2009 IT Budgets: Flat, but Not in Free Fall


As the year draws to a close, folks are cutting their IT budgets. But the picture for 2009 is less clear. Both Gartner and Forrester Research have lowered their expectations for IT spending, but still expect it to increase next year. Other analysts, including UBS and Friedman, Billings, Ramsey & Co., are less positive.


Members of the Society for Information Management (SIM) are siding with Gartner and Forrester, reports InformationWeek. Forty-four percent of them expect their 2009 IT budgets to be higher than 2008 levels, while 37 percent believe spending will be flat and 19 percent expect to spend less than in 2008.


The SIM numbers aren't that different than those seen in 2008, when 46 percent of respondents increased IT spending over 2007 levels, 28 percent had flat budgets, and 26 percent shrank spending. According to the survey, the average IT budget in 2008 was 3.82 percent of revenue, up from 3.5 percent in 2007.


Though the SIM survey was conducted in June, Jerry Luftman, the society's VP of academic community affairs, doesn't think the numbers would change significantly if the same survey was conducted today. He thinks companies will continue to invest in IT because of its ability to improve overall cost reduction.


Concerning staffing, 43 percent of companies intend to add staff, while 42 percent say staffing levels will remain the same. Just 15 percent expect to cut staff. This is actually more optimistic than 2008. Forty percent of respondents say they added IT staff this year, while 36 percent say staffing remained flat and 24 percent shrank head count.


Interestingly, many respondents also plan to increase outsourcing, both offshore and onshore. On average, respondents expect to earmark 5.6 percent of projected 2009 IT budgets for offshore outsourcing, up from 3.2 percent in 2008. And 6.2 percent of budgets will be allocated for domestic outsourcing, up from 5.2 percent this year.


A recent Computer Economics survey trended much the same way. Respondents weren't quite as positive as the SIM respondents, but this may be because Computer Economics conducted its inquiry just last month. While a quarter of respondents anticipate spending reductions of at least 3 percent, another quarter think their budgets will rise by at least 5 percent. At the median, IT organizations forecast flat spending growth.


Similar to the SIM survey, Computer Economics found that companies at the median and 25th percentiles expect to maintain head counts in 2009, while companies at the 75th percentile anticipate a 5 percent boost in staffing levels.

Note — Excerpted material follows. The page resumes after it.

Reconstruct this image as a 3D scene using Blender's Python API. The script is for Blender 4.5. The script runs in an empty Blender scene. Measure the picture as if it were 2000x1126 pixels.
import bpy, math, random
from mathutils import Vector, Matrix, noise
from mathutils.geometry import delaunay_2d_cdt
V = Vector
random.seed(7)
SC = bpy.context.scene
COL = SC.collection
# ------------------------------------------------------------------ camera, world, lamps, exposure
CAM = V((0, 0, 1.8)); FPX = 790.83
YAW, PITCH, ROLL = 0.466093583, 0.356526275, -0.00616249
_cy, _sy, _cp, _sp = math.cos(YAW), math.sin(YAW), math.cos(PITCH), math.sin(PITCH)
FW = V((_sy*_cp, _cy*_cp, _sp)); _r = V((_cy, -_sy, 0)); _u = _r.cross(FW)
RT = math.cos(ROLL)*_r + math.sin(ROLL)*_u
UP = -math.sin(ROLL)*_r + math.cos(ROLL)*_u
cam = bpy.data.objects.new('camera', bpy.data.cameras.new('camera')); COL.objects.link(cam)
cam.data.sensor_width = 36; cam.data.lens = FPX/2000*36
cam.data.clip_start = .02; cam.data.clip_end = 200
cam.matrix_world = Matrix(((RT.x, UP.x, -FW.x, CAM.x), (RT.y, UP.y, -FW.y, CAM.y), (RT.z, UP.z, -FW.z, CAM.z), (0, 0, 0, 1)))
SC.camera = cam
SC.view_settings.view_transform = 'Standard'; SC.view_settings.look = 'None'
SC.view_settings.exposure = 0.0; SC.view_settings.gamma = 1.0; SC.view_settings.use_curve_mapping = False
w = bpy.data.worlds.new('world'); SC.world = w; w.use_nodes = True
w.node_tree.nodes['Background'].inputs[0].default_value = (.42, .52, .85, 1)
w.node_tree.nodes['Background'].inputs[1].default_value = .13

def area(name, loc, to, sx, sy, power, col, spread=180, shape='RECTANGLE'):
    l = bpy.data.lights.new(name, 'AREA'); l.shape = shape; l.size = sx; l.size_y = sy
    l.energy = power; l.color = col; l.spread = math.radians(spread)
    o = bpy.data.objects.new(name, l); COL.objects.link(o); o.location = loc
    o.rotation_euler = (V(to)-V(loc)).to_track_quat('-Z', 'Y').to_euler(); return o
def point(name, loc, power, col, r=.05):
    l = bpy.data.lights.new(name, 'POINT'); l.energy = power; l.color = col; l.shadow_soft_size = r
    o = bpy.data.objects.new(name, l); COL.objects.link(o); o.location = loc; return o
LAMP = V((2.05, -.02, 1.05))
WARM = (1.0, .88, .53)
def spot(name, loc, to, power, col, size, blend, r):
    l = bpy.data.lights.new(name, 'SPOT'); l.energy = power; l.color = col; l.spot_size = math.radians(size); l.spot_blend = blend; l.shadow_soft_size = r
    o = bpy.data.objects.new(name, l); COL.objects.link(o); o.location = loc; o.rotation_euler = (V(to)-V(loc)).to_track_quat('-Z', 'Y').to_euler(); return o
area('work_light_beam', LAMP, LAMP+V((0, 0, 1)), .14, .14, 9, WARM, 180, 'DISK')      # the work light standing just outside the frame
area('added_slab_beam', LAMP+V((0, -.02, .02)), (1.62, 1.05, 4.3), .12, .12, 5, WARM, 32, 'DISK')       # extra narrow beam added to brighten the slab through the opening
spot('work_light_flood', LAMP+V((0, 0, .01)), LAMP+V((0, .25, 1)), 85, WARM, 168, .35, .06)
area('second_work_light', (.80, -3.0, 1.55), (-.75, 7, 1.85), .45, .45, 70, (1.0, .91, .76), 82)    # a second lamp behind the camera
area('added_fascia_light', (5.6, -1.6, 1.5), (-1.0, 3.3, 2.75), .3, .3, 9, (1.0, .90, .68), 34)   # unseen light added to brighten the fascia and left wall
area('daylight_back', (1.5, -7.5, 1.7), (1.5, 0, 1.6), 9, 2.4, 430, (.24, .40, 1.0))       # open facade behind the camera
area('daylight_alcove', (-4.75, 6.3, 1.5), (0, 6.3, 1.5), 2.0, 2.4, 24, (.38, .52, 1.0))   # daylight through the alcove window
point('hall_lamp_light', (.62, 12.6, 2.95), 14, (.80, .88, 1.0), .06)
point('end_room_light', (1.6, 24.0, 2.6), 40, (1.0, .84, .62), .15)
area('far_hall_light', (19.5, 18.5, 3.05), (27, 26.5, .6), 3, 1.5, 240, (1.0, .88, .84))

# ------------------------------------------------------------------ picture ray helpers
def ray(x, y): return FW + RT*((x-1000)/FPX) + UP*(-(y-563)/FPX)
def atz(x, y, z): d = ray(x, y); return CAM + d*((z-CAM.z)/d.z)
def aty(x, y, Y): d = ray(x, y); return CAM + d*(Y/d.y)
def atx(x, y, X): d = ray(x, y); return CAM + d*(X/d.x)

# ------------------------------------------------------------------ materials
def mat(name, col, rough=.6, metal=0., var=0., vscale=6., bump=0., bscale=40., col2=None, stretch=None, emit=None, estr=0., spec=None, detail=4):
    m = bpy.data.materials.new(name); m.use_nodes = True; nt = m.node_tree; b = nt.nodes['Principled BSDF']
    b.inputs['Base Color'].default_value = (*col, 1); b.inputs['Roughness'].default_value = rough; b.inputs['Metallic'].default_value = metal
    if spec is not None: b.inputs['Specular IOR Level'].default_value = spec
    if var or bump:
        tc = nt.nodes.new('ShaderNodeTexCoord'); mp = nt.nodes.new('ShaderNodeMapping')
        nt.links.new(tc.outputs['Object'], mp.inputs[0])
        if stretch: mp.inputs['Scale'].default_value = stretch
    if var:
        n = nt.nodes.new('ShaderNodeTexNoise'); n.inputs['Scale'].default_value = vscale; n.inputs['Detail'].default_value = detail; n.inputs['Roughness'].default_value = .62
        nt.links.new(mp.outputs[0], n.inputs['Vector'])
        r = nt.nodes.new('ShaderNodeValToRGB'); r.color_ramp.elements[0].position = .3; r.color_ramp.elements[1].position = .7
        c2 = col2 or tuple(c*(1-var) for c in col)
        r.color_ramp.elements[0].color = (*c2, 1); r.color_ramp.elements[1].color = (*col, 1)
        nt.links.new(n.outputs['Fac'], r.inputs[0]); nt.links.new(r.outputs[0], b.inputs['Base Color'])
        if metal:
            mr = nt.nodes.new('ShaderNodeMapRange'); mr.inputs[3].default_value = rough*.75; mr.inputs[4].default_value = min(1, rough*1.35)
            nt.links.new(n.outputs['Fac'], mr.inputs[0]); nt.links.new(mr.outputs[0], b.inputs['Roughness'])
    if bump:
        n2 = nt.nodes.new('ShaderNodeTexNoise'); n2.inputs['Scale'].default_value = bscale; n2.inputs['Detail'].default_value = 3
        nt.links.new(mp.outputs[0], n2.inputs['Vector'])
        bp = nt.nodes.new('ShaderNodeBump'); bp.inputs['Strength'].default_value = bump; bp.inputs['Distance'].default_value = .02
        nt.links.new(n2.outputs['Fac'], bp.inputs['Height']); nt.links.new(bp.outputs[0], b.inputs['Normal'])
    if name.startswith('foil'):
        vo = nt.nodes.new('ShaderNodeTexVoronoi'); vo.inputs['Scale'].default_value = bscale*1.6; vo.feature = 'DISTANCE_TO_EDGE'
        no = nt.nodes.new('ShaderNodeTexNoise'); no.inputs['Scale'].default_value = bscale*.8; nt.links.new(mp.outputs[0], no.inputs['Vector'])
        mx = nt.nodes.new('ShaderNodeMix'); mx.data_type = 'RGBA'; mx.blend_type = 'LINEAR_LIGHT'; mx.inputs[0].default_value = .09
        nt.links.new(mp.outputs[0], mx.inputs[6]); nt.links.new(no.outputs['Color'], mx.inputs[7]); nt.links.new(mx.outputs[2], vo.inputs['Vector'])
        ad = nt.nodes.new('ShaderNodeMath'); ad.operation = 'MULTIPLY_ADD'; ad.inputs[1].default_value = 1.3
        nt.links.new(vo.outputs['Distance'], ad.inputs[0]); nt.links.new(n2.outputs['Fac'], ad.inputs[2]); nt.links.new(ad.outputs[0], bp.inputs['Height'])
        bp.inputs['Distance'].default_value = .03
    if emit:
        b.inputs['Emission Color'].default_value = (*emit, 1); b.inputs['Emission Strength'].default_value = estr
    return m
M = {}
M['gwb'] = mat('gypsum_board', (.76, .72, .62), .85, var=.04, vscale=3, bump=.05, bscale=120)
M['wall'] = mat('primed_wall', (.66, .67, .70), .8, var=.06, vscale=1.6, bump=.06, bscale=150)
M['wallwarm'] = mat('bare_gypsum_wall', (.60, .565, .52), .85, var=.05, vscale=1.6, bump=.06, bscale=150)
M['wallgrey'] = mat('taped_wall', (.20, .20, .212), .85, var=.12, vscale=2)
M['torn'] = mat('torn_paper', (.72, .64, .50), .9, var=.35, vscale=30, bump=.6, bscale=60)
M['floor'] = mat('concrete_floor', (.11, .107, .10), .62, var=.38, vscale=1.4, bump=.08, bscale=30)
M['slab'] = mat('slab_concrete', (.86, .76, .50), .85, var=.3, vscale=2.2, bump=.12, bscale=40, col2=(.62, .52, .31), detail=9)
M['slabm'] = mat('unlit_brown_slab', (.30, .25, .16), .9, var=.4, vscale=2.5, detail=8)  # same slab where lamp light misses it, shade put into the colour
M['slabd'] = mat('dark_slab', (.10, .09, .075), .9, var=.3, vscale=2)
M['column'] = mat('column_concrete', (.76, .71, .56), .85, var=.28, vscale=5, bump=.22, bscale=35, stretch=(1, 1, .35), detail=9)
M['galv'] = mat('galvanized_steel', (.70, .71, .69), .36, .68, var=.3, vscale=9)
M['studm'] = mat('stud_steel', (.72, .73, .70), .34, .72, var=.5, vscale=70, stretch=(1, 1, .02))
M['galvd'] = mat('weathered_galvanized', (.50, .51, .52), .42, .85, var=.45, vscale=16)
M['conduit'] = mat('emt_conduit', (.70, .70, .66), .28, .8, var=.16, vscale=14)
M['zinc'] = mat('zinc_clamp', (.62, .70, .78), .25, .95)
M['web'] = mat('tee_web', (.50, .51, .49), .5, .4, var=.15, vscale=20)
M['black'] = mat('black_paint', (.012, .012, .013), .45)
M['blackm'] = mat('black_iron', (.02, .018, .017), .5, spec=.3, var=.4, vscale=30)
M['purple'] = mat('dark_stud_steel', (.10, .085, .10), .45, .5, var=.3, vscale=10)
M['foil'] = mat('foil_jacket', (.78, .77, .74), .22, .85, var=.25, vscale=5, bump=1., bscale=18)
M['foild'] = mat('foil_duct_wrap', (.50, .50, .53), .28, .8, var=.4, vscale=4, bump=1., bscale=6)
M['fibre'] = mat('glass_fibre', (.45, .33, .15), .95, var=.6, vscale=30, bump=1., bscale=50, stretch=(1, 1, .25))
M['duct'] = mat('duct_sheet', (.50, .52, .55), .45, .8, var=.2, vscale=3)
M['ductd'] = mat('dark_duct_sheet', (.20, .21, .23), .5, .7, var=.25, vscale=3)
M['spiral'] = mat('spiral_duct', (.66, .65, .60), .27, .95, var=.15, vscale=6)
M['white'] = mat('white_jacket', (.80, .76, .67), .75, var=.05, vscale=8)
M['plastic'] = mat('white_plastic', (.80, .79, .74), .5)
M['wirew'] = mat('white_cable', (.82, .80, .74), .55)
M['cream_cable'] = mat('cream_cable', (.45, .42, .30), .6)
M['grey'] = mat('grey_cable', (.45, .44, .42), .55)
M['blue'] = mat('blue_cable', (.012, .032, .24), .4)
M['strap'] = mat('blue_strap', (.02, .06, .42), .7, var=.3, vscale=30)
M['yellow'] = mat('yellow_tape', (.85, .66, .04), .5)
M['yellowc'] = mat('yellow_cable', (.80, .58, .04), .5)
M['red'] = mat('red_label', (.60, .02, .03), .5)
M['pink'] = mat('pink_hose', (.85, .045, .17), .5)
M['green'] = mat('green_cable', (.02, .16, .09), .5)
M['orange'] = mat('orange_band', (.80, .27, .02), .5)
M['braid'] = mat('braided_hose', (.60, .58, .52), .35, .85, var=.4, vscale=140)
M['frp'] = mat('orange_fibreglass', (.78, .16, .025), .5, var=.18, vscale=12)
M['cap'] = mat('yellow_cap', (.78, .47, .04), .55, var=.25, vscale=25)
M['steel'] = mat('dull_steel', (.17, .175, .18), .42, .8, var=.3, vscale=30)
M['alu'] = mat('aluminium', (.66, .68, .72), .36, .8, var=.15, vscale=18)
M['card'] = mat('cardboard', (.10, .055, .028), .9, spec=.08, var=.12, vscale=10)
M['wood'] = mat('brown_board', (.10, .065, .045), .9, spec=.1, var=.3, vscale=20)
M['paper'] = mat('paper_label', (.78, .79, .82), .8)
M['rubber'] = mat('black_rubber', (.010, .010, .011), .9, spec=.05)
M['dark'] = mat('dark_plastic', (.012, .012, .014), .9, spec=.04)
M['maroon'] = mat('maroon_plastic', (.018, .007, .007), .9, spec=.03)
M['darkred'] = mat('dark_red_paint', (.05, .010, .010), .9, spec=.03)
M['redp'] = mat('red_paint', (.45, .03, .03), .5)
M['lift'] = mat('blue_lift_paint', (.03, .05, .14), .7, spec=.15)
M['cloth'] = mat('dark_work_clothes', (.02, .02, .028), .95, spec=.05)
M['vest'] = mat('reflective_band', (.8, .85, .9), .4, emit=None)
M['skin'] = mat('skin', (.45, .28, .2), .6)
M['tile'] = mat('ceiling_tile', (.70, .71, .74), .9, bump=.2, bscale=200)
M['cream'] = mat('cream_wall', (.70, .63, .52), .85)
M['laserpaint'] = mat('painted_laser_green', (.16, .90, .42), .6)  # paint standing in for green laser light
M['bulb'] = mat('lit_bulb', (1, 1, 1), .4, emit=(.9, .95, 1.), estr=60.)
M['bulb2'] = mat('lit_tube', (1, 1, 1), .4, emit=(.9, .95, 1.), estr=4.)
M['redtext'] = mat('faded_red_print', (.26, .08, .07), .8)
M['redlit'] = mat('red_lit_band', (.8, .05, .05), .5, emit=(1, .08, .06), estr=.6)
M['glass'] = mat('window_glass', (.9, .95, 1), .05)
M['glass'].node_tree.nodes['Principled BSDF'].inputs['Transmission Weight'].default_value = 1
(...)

Frank Scavo, president of Computer Economics, thinks IT budgets will largely hold firm next year, rather than shrink, because of the belt-tightening practiced by many IT organizations in the latter months of 2008. He says:

Our study forecasts that IT operational budget growth will be flat for 2009. If this forecast proves to be true, it may be because IT organizations have already been proactive about tightening the belt in 2008.